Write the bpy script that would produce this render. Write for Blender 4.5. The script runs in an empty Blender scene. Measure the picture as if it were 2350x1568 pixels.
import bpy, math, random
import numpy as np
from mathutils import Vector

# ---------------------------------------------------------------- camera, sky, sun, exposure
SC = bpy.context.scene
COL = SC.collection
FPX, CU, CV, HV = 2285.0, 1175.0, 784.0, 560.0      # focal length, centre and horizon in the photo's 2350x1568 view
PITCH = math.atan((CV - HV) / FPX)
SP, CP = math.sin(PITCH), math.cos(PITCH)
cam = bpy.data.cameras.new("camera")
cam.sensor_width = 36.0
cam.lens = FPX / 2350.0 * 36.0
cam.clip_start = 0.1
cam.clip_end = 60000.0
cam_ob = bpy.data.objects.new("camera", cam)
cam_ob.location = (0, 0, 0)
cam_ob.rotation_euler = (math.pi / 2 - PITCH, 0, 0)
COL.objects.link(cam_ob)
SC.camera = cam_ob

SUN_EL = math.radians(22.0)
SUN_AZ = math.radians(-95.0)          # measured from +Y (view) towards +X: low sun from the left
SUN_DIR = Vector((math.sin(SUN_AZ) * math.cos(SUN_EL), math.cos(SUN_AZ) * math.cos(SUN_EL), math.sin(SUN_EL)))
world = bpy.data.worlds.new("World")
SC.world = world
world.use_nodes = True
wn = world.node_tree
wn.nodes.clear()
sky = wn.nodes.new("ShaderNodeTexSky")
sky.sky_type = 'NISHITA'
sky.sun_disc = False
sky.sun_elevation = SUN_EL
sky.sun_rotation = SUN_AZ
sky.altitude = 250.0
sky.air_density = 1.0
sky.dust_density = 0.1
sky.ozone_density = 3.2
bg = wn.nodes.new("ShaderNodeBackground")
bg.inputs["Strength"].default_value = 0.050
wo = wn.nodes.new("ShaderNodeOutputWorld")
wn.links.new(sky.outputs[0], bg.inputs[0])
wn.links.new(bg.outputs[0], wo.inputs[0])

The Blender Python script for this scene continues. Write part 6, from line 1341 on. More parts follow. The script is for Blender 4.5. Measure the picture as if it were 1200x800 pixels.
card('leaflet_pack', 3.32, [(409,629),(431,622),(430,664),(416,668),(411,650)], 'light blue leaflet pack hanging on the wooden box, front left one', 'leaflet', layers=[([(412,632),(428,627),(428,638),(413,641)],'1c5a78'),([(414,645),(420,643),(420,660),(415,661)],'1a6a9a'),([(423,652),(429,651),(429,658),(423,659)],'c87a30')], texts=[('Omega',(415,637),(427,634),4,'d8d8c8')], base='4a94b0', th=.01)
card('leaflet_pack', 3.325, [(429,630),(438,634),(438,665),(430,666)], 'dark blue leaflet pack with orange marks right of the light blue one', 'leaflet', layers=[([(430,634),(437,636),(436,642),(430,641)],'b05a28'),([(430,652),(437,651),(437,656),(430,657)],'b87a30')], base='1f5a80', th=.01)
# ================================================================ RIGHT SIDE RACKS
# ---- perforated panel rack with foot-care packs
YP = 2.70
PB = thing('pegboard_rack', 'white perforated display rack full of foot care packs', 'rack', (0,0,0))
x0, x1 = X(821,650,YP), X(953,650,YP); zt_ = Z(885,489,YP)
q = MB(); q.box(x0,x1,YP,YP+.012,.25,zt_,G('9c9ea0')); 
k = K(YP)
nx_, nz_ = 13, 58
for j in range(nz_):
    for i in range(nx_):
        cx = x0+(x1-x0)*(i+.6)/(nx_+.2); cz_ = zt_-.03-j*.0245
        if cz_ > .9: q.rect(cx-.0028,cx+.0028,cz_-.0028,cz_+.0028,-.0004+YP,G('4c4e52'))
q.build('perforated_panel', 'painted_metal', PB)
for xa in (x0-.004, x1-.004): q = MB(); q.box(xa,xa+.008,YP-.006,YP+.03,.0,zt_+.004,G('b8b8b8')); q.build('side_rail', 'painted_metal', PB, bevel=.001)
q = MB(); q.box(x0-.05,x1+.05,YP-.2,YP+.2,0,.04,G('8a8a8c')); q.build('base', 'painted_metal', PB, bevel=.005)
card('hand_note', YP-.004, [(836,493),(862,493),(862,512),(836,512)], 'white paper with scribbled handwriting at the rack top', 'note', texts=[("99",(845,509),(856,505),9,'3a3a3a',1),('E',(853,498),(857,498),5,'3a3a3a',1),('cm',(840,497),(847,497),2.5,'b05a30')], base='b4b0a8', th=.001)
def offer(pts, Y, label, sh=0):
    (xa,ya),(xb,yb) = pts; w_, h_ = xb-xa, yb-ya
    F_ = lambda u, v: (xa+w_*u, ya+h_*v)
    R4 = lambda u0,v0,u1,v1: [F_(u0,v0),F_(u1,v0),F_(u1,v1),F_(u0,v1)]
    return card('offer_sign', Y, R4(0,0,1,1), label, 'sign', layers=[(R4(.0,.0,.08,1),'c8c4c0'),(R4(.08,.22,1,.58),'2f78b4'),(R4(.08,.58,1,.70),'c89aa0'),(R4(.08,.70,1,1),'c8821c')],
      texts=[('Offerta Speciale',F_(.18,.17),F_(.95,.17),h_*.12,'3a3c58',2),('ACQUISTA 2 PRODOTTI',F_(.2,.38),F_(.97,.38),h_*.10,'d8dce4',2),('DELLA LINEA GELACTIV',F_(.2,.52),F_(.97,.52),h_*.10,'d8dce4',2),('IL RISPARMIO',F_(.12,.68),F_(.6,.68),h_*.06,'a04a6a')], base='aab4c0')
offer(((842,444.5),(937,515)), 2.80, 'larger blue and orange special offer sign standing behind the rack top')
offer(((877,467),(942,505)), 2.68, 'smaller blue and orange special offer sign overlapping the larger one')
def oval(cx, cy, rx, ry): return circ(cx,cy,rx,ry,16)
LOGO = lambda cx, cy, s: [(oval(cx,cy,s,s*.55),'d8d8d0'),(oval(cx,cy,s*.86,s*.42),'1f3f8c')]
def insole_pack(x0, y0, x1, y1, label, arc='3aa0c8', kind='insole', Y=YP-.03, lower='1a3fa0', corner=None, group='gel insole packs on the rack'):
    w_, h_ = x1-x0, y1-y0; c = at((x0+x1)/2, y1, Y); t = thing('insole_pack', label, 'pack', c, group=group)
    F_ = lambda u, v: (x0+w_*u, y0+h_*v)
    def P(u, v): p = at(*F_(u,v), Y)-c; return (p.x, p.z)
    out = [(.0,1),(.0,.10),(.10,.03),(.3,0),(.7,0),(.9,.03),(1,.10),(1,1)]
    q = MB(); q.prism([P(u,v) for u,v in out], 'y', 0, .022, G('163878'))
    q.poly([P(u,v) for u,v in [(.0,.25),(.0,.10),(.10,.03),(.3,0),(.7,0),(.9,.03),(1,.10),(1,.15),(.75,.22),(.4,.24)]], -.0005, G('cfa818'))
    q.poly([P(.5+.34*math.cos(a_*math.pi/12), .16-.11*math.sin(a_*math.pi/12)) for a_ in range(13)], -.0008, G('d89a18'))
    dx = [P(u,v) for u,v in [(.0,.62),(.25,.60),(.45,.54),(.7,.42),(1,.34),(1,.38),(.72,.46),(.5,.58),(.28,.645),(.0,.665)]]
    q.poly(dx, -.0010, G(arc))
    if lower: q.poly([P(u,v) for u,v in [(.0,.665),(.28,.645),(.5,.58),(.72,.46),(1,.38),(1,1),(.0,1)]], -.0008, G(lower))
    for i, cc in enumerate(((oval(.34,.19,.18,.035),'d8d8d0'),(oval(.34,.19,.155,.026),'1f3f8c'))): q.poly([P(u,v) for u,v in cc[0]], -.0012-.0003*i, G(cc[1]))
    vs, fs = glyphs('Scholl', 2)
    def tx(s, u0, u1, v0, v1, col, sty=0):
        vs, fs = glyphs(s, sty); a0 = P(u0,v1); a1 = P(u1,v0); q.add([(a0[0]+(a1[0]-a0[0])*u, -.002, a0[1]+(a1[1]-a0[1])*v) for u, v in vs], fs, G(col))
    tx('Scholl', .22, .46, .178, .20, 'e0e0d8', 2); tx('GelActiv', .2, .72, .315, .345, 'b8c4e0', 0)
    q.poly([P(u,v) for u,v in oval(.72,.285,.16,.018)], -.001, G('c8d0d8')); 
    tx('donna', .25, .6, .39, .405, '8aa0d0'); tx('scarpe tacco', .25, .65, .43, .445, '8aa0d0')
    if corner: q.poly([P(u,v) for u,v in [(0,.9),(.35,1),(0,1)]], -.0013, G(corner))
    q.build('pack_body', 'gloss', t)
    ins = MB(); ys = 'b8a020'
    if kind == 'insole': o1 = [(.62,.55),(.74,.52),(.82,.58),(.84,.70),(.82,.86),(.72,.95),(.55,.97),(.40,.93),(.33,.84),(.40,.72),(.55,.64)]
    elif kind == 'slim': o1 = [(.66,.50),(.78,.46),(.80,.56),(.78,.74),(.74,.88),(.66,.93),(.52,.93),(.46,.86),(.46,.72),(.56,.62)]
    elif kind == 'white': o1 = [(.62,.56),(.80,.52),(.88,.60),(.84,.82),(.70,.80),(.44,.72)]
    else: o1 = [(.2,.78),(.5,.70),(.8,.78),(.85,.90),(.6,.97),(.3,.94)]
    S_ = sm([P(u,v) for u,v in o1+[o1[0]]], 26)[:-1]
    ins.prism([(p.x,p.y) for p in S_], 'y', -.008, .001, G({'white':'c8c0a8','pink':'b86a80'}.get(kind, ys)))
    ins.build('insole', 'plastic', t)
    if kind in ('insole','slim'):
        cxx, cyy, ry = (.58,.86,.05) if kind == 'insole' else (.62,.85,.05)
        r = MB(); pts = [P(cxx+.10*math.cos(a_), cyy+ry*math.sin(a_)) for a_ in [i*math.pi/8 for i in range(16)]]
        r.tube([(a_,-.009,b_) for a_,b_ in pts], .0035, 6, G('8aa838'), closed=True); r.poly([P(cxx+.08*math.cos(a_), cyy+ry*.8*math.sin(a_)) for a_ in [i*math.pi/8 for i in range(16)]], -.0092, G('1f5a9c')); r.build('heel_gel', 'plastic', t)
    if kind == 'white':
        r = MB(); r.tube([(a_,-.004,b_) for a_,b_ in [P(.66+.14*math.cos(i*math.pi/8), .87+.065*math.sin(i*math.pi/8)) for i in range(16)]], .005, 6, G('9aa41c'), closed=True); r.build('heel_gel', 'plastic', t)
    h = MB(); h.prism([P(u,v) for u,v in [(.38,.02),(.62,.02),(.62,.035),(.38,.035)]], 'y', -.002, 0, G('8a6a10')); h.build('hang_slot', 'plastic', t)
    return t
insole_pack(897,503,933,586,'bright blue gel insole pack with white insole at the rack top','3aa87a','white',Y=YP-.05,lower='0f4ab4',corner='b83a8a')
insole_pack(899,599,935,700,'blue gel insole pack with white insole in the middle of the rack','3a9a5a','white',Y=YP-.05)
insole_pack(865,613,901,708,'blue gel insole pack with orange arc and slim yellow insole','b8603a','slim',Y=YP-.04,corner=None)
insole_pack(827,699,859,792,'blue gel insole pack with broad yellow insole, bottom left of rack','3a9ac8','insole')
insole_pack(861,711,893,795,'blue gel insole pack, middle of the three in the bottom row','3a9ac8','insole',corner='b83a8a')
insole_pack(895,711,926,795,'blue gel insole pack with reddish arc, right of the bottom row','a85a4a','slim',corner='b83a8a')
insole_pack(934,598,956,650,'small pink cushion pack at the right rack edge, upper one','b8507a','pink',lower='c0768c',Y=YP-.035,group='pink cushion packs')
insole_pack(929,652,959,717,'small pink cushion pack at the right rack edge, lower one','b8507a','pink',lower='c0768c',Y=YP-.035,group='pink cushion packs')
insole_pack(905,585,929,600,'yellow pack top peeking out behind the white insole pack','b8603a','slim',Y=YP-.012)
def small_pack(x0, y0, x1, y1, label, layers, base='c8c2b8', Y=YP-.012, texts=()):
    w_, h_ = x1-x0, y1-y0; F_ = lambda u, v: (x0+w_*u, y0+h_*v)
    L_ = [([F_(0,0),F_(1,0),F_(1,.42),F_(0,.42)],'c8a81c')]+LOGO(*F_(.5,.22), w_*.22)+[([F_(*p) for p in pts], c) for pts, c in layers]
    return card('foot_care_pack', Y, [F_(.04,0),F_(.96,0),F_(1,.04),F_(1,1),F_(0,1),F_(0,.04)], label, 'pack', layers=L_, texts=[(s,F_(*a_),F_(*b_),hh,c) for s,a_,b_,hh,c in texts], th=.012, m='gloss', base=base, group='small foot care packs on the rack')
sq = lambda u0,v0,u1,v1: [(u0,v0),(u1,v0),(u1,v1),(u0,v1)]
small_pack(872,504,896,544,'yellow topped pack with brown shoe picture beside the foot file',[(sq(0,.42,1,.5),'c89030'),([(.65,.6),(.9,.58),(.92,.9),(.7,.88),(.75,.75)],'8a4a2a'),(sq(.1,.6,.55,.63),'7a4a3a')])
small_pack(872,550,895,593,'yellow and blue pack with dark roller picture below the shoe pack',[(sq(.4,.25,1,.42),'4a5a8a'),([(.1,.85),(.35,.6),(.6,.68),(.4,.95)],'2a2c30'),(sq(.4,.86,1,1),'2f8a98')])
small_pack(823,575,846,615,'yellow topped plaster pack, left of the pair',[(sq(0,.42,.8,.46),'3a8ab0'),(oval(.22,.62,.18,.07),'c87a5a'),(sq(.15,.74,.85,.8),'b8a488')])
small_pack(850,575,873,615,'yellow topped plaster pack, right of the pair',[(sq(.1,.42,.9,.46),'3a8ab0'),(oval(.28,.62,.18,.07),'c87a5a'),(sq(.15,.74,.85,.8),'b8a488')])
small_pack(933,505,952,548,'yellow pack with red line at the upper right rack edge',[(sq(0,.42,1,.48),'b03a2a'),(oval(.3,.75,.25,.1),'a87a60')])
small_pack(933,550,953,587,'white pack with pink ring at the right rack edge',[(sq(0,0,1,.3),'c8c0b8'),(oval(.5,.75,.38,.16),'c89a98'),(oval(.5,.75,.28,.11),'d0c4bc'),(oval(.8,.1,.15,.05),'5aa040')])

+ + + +

--- Required task ---
Repeat, word for word, the lines from the opening of the material through the line containing "wn.links.new(bg.outputs[0], wo.inputs[0])".

--- Written answer ---
Write the bpy script that would produce this render. Write for Blender 4.5. The script runs in an empty Blender scene. Measure the picture as if it were 2350x1568 pixels.
import bpy, math, random
import numpy as np
from mathutils import Vector

# ---------------------------------------------------------------- camera, sky, sun, exposure
SC = bpy.context.scene
COL = SC.collection
FPX, CU, CV, HV = 2285.0, 1175.0, 784.0, 560.0      # focal length, centre and horizon in the photo's 2350x1568 view
PITCH = math.atan((CV - HV) / FPX)
SP, CP = math.sin(PITCH), math.cos(PITCH)
cam = bpy.data.cameras.new("camera")
cam.sensor_width = 36.0
cam.lens = FPX / 2350.0 * 36.0
cam.clip_start = 0.1
cam.clip_end = 60000.0
cam_ob = bpy.data.objects.new("camera", cam)
cam_ob.location = (0, 0, 0)
cam_ob.rotation_euler = (math.pi / 2 - PITCH, 0, 0)
COL.objects.link(cam_ob)
SC.camera = cam_ob

SUN_EL = math.radians(22.0)
SUN_AZ = math.radians(-95.0)          # measured from +Y (view) towards +X: low sun from the left
SUN_DIR = Vector((math.sin(SUN_AZ) * math.cos(SUN_EL), math.cos(SUN_AZ) * math.cos(SUN_EL), math.sin(SUN_EL)))
world = bpy.data.worlds.new("World")
SC.world = world
world.use_nodes = True
wn = world.node_tree
wn.nodes.clear()
sky = wn.nodes.new("ShaderNodeTexSky")
sky.sky_type = 'NISHITA'
sky.sun_disc = False
sky.sun_elevation = SUN_EL
sky.sun_rotation = SUN_AZ
sky.altitude = 250.0
sky.air_density = 1.0
sky.dust_density = 0.1
sky.ozone_density = 3.2
bg = wn.nodes.new("ShaderNodeBackground")
bg.inputs["Strength"].default_value = 0.050
wo = wn.nodes.new("ShaderNodeOutputWorld")
wn.links.new(sky.outputs[0], bg.inputs[0])
wn.links.new(bg.outputs[0], wo.inputs[0])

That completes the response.